Written instruction:
Tally the lines containing "picture" and report the number alone.

[Records]
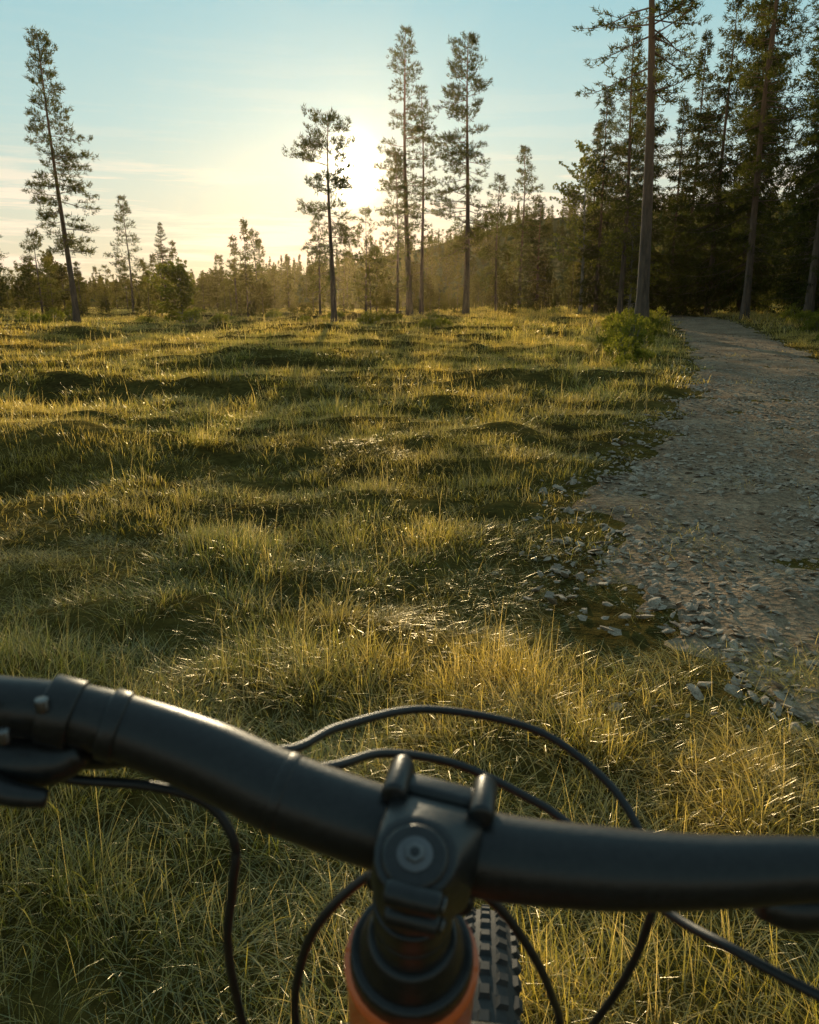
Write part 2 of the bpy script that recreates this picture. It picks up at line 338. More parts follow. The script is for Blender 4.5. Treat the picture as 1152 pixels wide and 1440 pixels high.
# ---------------------------------------------------------------- trees
def clumps(C,D,k,ln,wd,spread,r):
    C=np.asarray(C);D=np.asarray(D);n=len(C)
    Cr=np.repeat(C,k,0);Dr=np.repeat(D,k,0)
    d=Dr+spread*r.randn(n*k,3); d/=np.linalg.norm(d,axis=1)[:,None]+1e-9
    s=np.cross(d,r.randn(n*k,3)); s/=np.linalg.norm(s,axis=1)[:,None]+1e-9
    l=ln*(.6+.7*r.rand(n*k,1)); w=wd*(.6+.8*r.rand(n*k,1)); p=Cr+r.randn(n*k,3)*ln*.25
    V=np.stack([p-s*w*.5,p+s*w*.5,p+d*l],1).reshape(-1,3)
    return V,np.arange(len(V)).reshape(-1,3)
def conifer(name,H,cb,R,seed,tr,kind='pine',lean=(0,0),dens=1.,k=11,nl=.18,nw=.035,gap=.25,top=.6,mats=None,tn=8,side=None):
    r=np.random.RandomState(seed); mb=MB()
    nlv=14; tz=np.linspace(-.15,H,nlv); ph=r.rand(4)*6
    sw=.012*H*(1.0 if kind!='spruce' else .3)
    def tp(z):
        t=z/H; return np.array([lean[0]*t**1.2+sw*math.sin(t*4+ph[0])*t,lean[1]*t+sw*math.sin(t*5+ph[1])*t,z])
    P=np.array([tp(max(z,0)) if z>0 else (0,0,z) for z in tz]); rad=tr*(1-.93*np.linspace(0,1,nlv)**.9); rad[0]*=1.35; rad[1]*=1.02
    V,F=tube(P,rad,tn); mb.add(V,F,0)
    C=[];D=[]
    z=cb*H; step={'pine':.34,'spruce':.24,'birch':.28}[kind]*(H/12)**.35/dens
    if kind!='spruce':
        for _ in range(int(12*dens)):
            zz=r.uniform(.12*H,cb*H+.1); az=r.rand()*6.28; L=r.uniform(.2,.9); b=tp(zz)
            V,F=tube([b,b+np.array([math.cos(az)*L,math.sin(az)*L,r.uniform(-.3,.1)])],[.018,.004],3,False); mb.add(V,F,0)
    s_=r.rand()*6.28
    if side is None: side=s_
    while z<H-.1:
        t=(z-cb*H)/(H*(1-cb)); nb={'pine':4,'spruce':6,'birch':3}[kind]
        if kind=='pine': prof=((1-t)**top)*(.55+.45*min(1,t/.2)); 
        elif kind=='spruce': prof=(1-t)**.85*(.75+.25*min(1,t/.1))+.03
        else: prof=math.sin(math.pi*min(1,.15+.85*t)**.8)**.7*.9+.12
        lvl=r.uniform(.7,1.12)
        for b in range(nb):
            if r.rand()<gap: continue
            az=r.rand()*6.28; L=R*prof*lvl*r.uniform(.5,1.18)*(1+.28*math.cos(az-side))
            if L<.12: L=.12
            el={'pine':-.15+.8*t**1.5+r.randn()*.17,'spruce':-.30+.75*t**2+r.randn()*.10,'birch':.35+.6*t+r.randn()*.2}[kind]
            up={'pine':.38,'spruce':.30,'birch':-.15}[kind]
            n=5; p=tp(z+r.uniform(-.1,.1)); pl=[p]; a=az
            for s in range(n):
                e=el+up*(s/n-.2)*1.5-( .25*math.sin(s/n*3.1) if kind=='pine' else 0); a+=r.randn()*.15
                p=p+np.array([math.cos(a)*math.cos(e),math.sin(a)*math.cos(e),math.sin(e)])*L/n; pl.append(p)
            pl=np.array(pl); br=max(.009,tr*.17*(1-.6*t)*min(1,L/1.5))
            V,F=tube(pl,br*(1-.85*np.linspace(0,1,n+1)),3,False); mb.add(V,F,0)
            C.append(pl[-1]); D.append(pl[-1]-pl[-2])
            s=.30 if kind!='spruce' else .12; ds=(.14 if kind=='pine' else .12)/max(.5,min(1.6,L))/dens**.5; sg=1
            while s<1:
                i=min(n-1,int(s*n)); f=s*n-i; q=pl[i]*(1-f)+pl[i+1]*f; sg=-sg
                aa=a+sg*r.uniform(.5,1.2); l2=((.22 if kind!='spruce' else .12)+.38*L*(1-s)*r.uniform(.5,1.1)); ee=el+r.randn()*.25+(.15 if kind=='pine' else -.15)
                dv=np.array([math.cos(aa)*math.cos(ee),math.sin(aa)*math.cos(ee),math.sin(ee)])
                e=q+dv*l2
                if l2>.3:
                    V,F=tube([q,e],[br*.35,.004],3,False); mb.add(V,F,0)
                m=max(1,int(l2/(.17 if kind=='pine' else .15)))
                for u in range(m):
                    w=(u+1)/m if kind=='pine' else (u+.5)/m
                    if kind=='pine' and m>2 and w<.4: continue
                    C.append(q+dv*l2*w+r.randn(3)*.03); D.append(dv+np.array([0,0,.5 if kind=='pine' else -.35]))
                s+=ds
        z+=step*r.uniform(.5,1.5)*(1 if kind!='pine' else (.8+.6*(1-t)))
    C.append(tp(H)); D.append(np.array([0,0,1.0]))
    D=np.array(D); D/=np.linalg.norm(D,axis=1)[:,None]+1e-9
    sp={'pine':.75,'spruce':.5,'birch':1.2}[kind]
    V,F=clumps(C,D,k,nl,nw,sp,r); mb.add(V,F,1)
    mats=mats or {'pine':[M_bark,M_pine],'spruce':[M_bark,M_spruce],'birch':[M_barkb,M_leaf]}[kind]
    return mb.mesh(name,mats)
def place(name,me,x,y,rot=0,s=1,sz=None):
    o=bpy.data.objects.new(name,me); o.location=(x,y,hgt(x,y)-.03); o.rotation_euler=(0,0,rot); o.scale=(s,s,sz or s); link(o); return o
def pine(x,y,H,cb,R,seed,tr,**k): 
    return place('pine_tree',conifer('pine_tree',H,cb,R,seed,tr,**k),x,y)
pine(-16.1,40,12.7,.27,1.8,1,.17,dens=1.45,lean=(-.5,0),gap=.15,top=.5)
pine(-3.65,40,9.2,.36,2.6,2,.16,lean=(-.1,0),dens=1.35,gap=.24,top=.3,side=2.8,k=12)
pine(0.0,50,15.5,.30,2.1,3,.20,dens=1.45,gap=.20,top=.5,lean=(-.4,0),k=12)
pine(.75,52,13,.35,1.5,4,.14,dens=1.2,gap=.3)
pine(3.4,50,15.0,.26,2.8,5,.20,dens=1.45,gap=.22,top=.45,k=12)
pine(8.2,62,11.3,.3,2.0,6,.14,dens=1.4)
pine(-2.4,46,5.8,.25,1.1,8,.07,dens=1.1,gap=.35)
pine(-.7,48,8.9,.2,1.5,9,.09,dens=1.2,gap=.25)
pine(8.26,29.4,17,.46,3.6,7,.235,lean=(-.75,0),dens=1.0,gap=.3,top=.4,k=13,tn=16)
pine(13.3,24,13,.42,3.9,10,.2,dens=1.25,gap=.15,top=.35,k=16)
pine(15.9,33,16,.2,2.6,21,.19,dens=1.2,gap=.18)
pine(10.4,41,13.2,.15,2.0,22,.15,dens=1.3,gap=.18,top=.8)
pine(15.0,37,18,.18,2.5,23,.19,dens=1.2,gap=.18)
pine(-20,60,7.8,.25,1.6,11,.10,dens=1.2)
pine(-11,60,5.9,.2,1.3,12,.07,dens=1.2)
pine(-24.5,49,6.6,.2,1.9,13,.10,dens=1.2)
pine(-23.5,53,5.2,.2,1.6,33,.09,dens=1.2)
pine(5.6,54,8.3,.2,1.6,14,.10,dens=1.2)
pine(-5.6,52,6,.3,1.2,15,.08,dens=1.0)
place('birch_tree',conifer('birch_tree',9.2,.3,2.5,16,.12,kind='birch',k=10,nl=.10,nw=.08,dens=1.1,gap=.2),10.3,50)
place('birch_tree',conifer('birch_tree',5.2,.15,1.9,17,.08,kind='birch',k=10,nl=.10,nw=.08,dens=1.0,gap=.2),11.0,41.5)
place('birch_tree',conifer('birch_tree',2.6,.08,1.6,18,.05,kind='birch',k=12,nl=.10,nw=.07,dens=1.6,gap=.05),-11.8,43)
# spruces
SP=[conifer('spruce_tree',13.5,.03,2.9,31,.17,kind='spruce',k=7,nl=.2,nw=.045,dens=.9,gap=.2),
    conifer('spruce_tree',13.5,.05,2.5,32,.16,kind='spruce',k=7,nl=.2,nw=.045,dens=.85,gap=.28),
    conifer('spruce_tree',13.5,.08,3.3,33,.18,kind='spruce',k=7,nl=.2,nw=.045,dens=.8,gap=.25)]
for k,(x,y,h,w) in enumerate([(12.2,44,13.6,.85),(11.0,49,12.2,.9),(16.2,45,15.8,.95),(18.0,38,14.5,.9),(19.8,33,12.5,1.0),(22.5,38,18,1.15),(17.2,52,16,1),(24.5,31,15,1.1),(20.8,44,17.5,1.1),(14.2,56,15,1),(26,43,19,1.2),(16.6,30.5,5.2,.6),(18.6,27.5,8.5,.8),(13.4,62,13,1),(9.2,60,7.5,.8),(-22,75,7.4,.6),(21,27,10,.8),(17.4,43,20,1.0),(19.5,49,20,1.0),(15.6,50,12,.9),(17,33.5,9,.8)]):
    place('spruce_tree',SP[k%3],x,y,k*1.7,w,h/13.5)
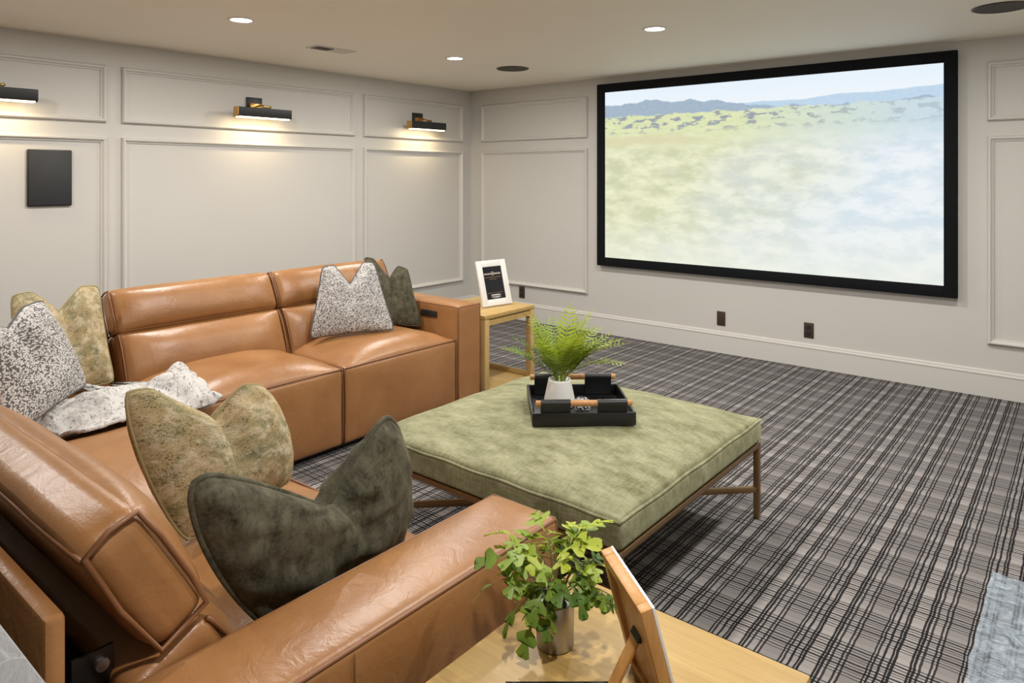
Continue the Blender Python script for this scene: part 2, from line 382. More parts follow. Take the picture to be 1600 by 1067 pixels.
def baseboard(name, a, b, nrm, label):
    a, b, nrm = Vector(a), Vector(b), Vector(nrm); prof = [(0, 0), (0.016, 0), (0.016, 0.145), (0.019, 0.150), (0.019, 0.158), (0.012, 0.166), (0.012, 0.174), (0.006, 0.184), (0, 0.184)]
    v = [p + nrm * d + Vector((0, 0, z)) for p in (a, b) for d, z in prof]; k = len(prof)
    f = [(i, (i + 1) % k, k + (i + 1) % k, k + i) for i in range(k)] + [tuple(range(k)), tuple(range(2 * k - 1, k - 1, -1))]
    tag(mesh(name, v, f, M['trim']), label, 'baseboard', kind='structure')
baseboard('baseboard_left', (XL, YB, 0), (XL, YF, 0), (1, 0, 0), 'tall greige baseboard along the wall behind the sofa')
baseboard('baseboard_front', (XL, YF, 0), (XR, YF, 0), (0, -1, 0), 'tall greige baseboard below the projection screen')
baseboard('baseboard_right', (XR, YB, 0), (XR, YF, 0), (-1, 0, 0), 'tall greige baseboard along the right wall')
PROF = [(0.0, 0.0), (0.0, 0.016), (0.004, 0.026), (0.011, 0.032), (0.018, 0.031), (0.025, 0.023), (0.029, 0.013), (0.036, 0.011), (0.039, 0.0)]
def moulding(n, axis, lo, hi, z0, z1, label):
    v = []; f = []; k = len(PROF)
    for cx, cz in ((0, 0), (1, 0), (1, 1), (0, 1)):
        for d, h in PROF:
            c = (lo + d) if cx == 0 else (hi - d); z = (z0 + d) if cz == 0 else (z1 - d)
            v.append((XL + h, c, z) if axis == 'L' else (c, YF - h, z))
    for i in range(4):
        for j in range(k - 1):
            a, b = i * k, ((i + 1) % 4) * k; f.append((a + j, b + j, b + j + 1, a + j + 1))
    o = mesh('trim_%d' % n, v, f, M['trim']); auto_smooth(o, 40); return tag(o, label, 'moulding', kind='structure')
n = 1
for axis, lo, hi, where in (('L', 0.65, 2.007, 'at the black wall speaker'), ('L', 2.108, 4.155, 'in the wide bay behind the sofa'), ('L', 4.26, 5.616, 'in the bay nearest the corner'),
                            ('F', -5.159, -3.779, 'left of the projection screen'), ('F', -0.548, 0.81, 'right of the projection screen')):
    for z0, z1, nm in ((1.874, 2.273, 'short upper'), (0.359, 1.772, 'tall lower')):
        moulding(n, axis, lo, hi, z0, z1, '%s panel moulding %s' % (nm, where)); n += 1

# ------------------------------------------------------------------ ceiling fixtures
def downlight(x, y, label):
    t = thing('recessed_downlight', (x, y, ZC), label, 'ceiling light', 'recessed ceiling downlights')
    o = MB().lathe([(0.058, 0.002), (0.060, -0.003), (0.066, -0.006), (0.076, -0.005), (0.080, 0.0), (0.080, 0.001)], (x, y, ZC), 40)
    o.f = o.f[:-2]; o.build('trim_ring', M['white'], t, True)
    l = MB().lathe([(0.001, -0.0015), (0.059, -0.0015)], (x, y, ZC), 40); l.f = l.f[:40]; l.build('lens', M['lens'], t)
    ld = D.lights.new('downlight_lamp', 'AREA'); ld.shape = 'DISK'; ld.size = 0.11; ld.energy = DOWN_W; ld.color = DOWN_COL; ld.spread = R(180)
    lo = D.objects.new('lamp', ld); COL.objects.link(lo); lo.parent = t; lo.location = (0, 0, -0.012)
for x, y, lb in ((-3.957, 2.247, 'round recessed downlight in the ceiling above the leather loveseat'), (-3.922, 4.057, 'round recessed downlight next to the dark round ceiling speaker'),
                 (-2.156, 4.06, 'round recessed downlight in the ceiling in front of the screen'),
                 (-0.36, 4.06, 'recessed downlight out of view, right end of the screen row'), (-2.156, 2.25, 'recessed downlight out of view, above the green ottoman'),  # out-of-view fixtures continue the ceiling grid, added to light the room
                 (-0.36, 2.25, 'recessed downlight out of view, above the open carpet'), (-3.957, 0.45, 'recessed downlight out of view, above the sofa corner'),
                 (-0.36, 0.45, 'recessed downlight out of view, above the near side table')):
    downlight(x, y, lb)
def ceiling_speaker(x, y, label):
    t = thing('ceiling_speaker', (x, y, ZC), label, 'speaker', 'round in-ceiling speakers')
    o = MB().lathe([(0.128, 0), (0.128, -0.005), (0.135, -0.007), (0.142, -0.004), (0.142, 0)], (x, y, ZC), 48); o.f = o.f[:-2]; o.build('rim', M['brown'], t, True)
    g = MB().lathe([(0.001, -0.0045), (0.06, -0.0045), (0.129, -0.004), (0.129, 0)], (x, y, ZC), 48); g.build('grille', M['grille'], t, False)
ceiling_speaker(-3.904, 4.76, 'dark round ceiling speaker near the panelled corner')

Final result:
2